Monday, April 28, 2008

What studies in Literature do to your 'other' book reading

I am studying African Literature at Wits University. I do admit that the choice of books is crap. I do not like militant literature declaring revolutions as a way forward. Of course, I am sensitive to the fact that these novels arose out of a need for social justice, and perhaps mobilisation. There is sometimes no other way to express the wasteland of the soul and country that is oppressed and subjected. "Protest Literature." That is what we refer to in SA (too often). Perhaps this type of literature could have been slightly more nuanced and perceptive. Are 'revolutionaries', comrades just to their families. What were the dynamics? What power struggles existed in these intimate relationships - what oppression existed here? There is a space for these aspects of the human experience to be explored. I am a classic liberal arts student, and so I am a perfect fence-sitter, and can never provide a solid opinion (ok, maybe sometimes). And thus - there is also a strong need for un-nuanced, deliberate facts that bear an ugly sordid truth. Can the holocaust expose the weaknesses of the jews too? Wouldn't it have detracted from action? Could there have been fiction at the time? I know that historical accounts were needed, and not some higher art. There can be no way. Sometimes, ironically, words cannot suffice at all!

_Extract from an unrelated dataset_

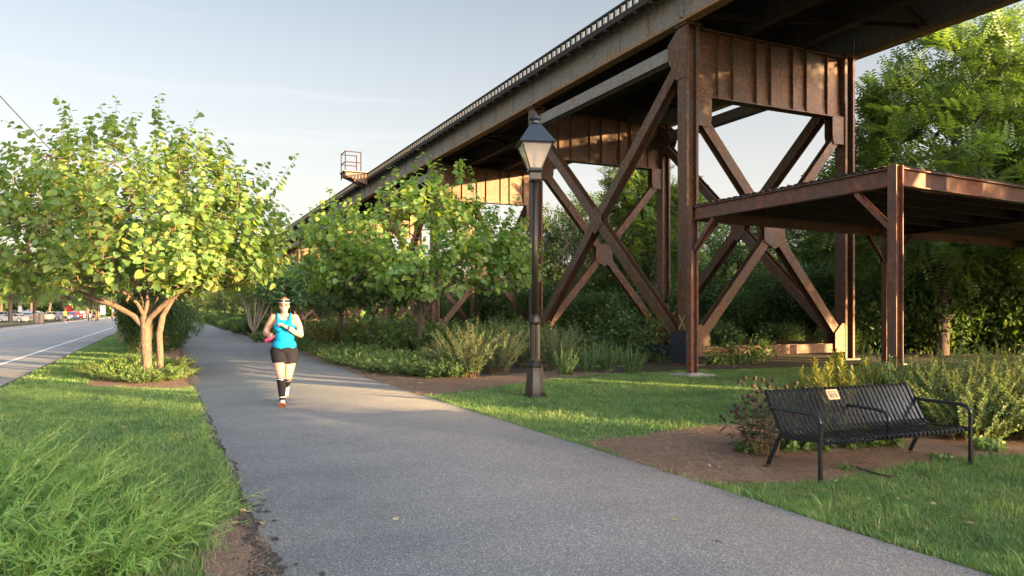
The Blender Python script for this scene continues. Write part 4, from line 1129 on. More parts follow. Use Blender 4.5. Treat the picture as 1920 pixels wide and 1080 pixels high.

They can only reach towards the truth - even if in a historical record. Fiction plays the role of reaching towards the ineffable. It expresses the emotions of the characters. Nevertheless something, although it resonates, is always missing. Afterall - only one person - the novelist - is rendering how THEY would have felt. But, Toni Morrison for instance, although renderig her feelings through her characters, still leaves the space open for further ambiguities and silent spaces and gaps for the reader to fill in.